PCS views this response as clear indication that the required information referred to in 21(9) should be contained in the documents that are provided to investors. Where previously some transactions contained statements that the Article 21(9) information was contained in policies and procedures or servicing manuals to which the investors had no access, it appears clear now that the specific servicing/remediation/recovery details need to be included in the transactions documentation provided to investors. Such information could also be included in attachments to available documents (e.g., the servicing agreement) or contained in a summary within the Prospectus or other transaction documents available to investors.


5. Our people

PCS is a compact organisation with a total staff of 12.

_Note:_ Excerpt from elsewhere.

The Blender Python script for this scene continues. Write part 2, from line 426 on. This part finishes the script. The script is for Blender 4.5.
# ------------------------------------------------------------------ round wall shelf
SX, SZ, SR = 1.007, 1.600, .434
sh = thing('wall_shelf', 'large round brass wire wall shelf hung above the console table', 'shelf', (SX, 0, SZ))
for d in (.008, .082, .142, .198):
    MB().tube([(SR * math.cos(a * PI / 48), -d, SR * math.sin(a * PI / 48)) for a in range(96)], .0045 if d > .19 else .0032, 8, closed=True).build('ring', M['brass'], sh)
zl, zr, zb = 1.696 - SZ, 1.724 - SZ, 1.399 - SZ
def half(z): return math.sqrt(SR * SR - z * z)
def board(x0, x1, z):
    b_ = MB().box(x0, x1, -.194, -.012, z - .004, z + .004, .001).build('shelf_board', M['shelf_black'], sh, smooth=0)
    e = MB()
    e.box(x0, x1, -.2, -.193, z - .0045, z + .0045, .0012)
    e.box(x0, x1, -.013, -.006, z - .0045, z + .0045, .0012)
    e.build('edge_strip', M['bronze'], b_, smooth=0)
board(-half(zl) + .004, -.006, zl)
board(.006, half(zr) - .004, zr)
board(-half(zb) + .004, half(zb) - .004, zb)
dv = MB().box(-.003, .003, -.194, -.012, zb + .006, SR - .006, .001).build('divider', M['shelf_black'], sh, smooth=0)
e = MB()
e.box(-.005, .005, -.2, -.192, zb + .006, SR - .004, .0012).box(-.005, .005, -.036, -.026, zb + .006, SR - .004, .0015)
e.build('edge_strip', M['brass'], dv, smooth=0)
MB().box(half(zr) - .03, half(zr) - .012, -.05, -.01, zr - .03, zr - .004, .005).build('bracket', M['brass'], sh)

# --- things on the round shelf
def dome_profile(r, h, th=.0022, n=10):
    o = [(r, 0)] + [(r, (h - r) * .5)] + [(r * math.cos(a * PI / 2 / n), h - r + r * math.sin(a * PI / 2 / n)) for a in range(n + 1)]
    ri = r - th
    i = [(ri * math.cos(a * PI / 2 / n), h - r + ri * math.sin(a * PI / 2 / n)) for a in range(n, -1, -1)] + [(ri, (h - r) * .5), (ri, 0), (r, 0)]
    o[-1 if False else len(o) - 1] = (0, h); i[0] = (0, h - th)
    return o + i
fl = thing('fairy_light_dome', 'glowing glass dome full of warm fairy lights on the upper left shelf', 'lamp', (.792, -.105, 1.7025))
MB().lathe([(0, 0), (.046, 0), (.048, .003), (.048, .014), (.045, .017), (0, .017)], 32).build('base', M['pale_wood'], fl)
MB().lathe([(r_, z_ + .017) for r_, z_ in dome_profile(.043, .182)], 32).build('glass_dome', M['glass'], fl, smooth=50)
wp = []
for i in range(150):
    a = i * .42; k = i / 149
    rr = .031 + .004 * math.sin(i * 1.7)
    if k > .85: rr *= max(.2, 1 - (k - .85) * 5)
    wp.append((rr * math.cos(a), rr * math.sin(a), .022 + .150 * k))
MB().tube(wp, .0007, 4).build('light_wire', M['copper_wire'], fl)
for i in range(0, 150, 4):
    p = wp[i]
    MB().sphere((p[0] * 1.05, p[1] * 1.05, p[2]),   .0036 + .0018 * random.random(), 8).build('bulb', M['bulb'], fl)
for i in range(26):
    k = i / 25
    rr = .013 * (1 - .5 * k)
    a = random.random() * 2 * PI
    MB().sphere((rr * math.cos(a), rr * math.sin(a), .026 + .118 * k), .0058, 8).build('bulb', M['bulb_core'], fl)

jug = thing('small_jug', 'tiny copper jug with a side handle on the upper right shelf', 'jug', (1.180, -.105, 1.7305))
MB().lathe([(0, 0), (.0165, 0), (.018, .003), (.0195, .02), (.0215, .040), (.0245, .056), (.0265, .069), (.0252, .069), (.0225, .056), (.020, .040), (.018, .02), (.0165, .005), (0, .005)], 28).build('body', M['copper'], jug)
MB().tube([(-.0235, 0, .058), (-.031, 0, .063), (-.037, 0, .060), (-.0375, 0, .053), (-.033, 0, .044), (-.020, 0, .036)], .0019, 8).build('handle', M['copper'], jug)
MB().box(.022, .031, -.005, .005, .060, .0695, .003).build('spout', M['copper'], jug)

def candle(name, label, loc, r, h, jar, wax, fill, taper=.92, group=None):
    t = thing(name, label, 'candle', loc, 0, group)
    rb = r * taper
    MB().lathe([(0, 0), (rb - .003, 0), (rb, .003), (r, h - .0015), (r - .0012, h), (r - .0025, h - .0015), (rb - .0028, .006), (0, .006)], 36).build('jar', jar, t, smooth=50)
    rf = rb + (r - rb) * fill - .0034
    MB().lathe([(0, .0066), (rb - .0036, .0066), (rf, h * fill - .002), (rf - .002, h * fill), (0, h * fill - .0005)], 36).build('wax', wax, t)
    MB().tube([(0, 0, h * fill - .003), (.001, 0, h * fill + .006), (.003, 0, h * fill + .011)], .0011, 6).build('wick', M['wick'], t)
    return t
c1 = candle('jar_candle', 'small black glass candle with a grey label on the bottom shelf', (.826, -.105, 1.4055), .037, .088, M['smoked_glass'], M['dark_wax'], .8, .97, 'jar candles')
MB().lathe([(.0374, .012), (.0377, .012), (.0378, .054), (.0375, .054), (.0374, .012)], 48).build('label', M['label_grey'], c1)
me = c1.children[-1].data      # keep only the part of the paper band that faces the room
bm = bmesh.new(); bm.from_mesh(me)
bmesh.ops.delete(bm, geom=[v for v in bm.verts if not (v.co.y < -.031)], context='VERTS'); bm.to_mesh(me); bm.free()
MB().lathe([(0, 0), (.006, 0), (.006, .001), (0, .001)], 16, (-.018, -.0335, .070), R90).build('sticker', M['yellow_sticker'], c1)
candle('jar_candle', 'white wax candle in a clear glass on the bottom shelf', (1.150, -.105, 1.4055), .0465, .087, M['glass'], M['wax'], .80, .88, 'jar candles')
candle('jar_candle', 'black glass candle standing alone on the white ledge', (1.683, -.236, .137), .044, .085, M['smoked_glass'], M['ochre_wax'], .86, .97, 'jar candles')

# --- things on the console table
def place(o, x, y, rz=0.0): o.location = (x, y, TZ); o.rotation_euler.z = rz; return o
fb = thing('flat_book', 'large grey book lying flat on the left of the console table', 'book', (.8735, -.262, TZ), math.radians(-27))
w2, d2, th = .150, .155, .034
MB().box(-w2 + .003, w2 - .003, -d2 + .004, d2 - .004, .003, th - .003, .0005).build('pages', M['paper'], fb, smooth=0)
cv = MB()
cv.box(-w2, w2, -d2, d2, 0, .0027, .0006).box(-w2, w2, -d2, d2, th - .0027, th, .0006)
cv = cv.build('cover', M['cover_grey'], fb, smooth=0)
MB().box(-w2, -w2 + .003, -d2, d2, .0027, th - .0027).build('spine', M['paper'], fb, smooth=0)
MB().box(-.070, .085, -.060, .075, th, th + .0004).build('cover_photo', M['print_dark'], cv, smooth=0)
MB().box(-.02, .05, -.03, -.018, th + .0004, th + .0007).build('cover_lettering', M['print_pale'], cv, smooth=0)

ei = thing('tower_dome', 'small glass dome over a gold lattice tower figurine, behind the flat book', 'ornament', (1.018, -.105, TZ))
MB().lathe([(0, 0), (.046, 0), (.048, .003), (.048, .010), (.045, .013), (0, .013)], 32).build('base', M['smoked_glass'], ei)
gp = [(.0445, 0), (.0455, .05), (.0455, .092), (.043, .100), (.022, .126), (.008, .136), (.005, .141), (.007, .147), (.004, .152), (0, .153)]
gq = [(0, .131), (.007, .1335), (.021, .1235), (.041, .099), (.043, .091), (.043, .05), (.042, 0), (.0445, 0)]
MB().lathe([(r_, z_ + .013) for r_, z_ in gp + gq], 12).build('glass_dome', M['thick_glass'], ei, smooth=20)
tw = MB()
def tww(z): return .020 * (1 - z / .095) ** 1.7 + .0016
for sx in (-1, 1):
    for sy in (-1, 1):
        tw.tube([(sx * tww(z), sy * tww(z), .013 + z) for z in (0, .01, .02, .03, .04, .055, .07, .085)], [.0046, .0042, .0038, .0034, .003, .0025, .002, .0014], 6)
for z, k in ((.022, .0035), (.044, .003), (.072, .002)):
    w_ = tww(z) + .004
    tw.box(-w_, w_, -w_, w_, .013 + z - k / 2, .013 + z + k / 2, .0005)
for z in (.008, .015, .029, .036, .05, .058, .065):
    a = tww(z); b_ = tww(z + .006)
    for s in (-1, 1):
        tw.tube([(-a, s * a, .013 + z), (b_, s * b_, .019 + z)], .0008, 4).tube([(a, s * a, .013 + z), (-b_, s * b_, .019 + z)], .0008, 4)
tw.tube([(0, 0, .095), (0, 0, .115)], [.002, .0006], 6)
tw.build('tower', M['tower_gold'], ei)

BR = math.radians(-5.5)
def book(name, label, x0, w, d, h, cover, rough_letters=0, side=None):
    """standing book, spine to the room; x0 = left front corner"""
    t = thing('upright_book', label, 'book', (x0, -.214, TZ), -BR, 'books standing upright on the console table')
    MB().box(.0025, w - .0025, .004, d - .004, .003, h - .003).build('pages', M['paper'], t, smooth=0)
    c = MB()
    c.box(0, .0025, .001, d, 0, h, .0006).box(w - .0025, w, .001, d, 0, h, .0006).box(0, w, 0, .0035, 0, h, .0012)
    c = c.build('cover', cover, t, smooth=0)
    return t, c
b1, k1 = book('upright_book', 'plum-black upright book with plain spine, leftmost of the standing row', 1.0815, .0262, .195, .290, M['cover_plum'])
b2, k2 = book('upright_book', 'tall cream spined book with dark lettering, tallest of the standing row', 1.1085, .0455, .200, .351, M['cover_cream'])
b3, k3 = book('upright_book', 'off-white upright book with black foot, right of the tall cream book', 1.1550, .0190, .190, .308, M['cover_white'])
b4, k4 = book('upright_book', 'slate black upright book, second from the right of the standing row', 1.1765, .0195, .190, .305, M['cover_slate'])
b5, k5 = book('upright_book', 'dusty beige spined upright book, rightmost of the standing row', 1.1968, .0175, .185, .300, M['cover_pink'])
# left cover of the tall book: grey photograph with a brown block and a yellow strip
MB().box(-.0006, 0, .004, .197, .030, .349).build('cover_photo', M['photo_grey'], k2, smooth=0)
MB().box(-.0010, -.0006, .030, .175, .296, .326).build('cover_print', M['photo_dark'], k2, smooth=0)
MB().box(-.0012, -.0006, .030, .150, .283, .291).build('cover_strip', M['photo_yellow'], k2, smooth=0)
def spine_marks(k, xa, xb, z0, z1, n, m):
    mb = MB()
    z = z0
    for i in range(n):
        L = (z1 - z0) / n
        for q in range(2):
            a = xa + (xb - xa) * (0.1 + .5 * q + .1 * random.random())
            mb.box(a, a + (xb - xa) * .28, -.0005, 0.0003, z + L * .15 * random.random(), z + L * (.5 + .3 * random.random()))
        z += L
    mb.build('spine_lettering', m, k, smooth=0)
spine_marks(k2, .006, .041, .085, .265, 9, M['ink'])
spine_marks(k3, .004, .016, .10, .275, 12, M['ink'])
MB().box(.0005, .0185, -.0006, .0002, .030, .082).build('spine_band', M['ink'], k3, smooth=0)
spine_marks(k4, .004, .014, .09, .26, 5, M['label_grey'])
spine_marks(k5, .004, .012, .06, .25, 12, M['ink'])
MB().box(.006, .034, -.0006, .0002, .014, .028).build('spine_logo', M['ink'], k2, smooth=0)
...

In each newsletter we will introduce one of them so that people get to know us. This time, Rob Leach, Member of the Analytical Team.

Rob Leach

I originally was trained as a credit analyst at a large commercial bank in the US and eventually became a real estate lender in the bank’s Philadelphia office. I later moved into securitization when I joined a rating agency in New York. Shortly thereafter, I moved to the London office, where I eventually came to manage the team of analysts in London responsible for CMBS ratings. In more recent years, I served in a control/risk management role responsible for quality review activities across several structured finance sectors. In 2019, I moved to PCS, coinciding with the implementation of the STS regulation and PCS’s STS activities as a Third Party Verification Agent.

When not working, I enjoy a variety of activities, since a while now including mask-wearing, social distancing and waiting for home delivery. In line with the current social trends, I’ve fully adopted the work-from-home lifestyle, enjoying the blurring of lines between work life and that other part of life formerly known as the not-at-work life. I live with two rabbits and am an adherent of “slow gardening.”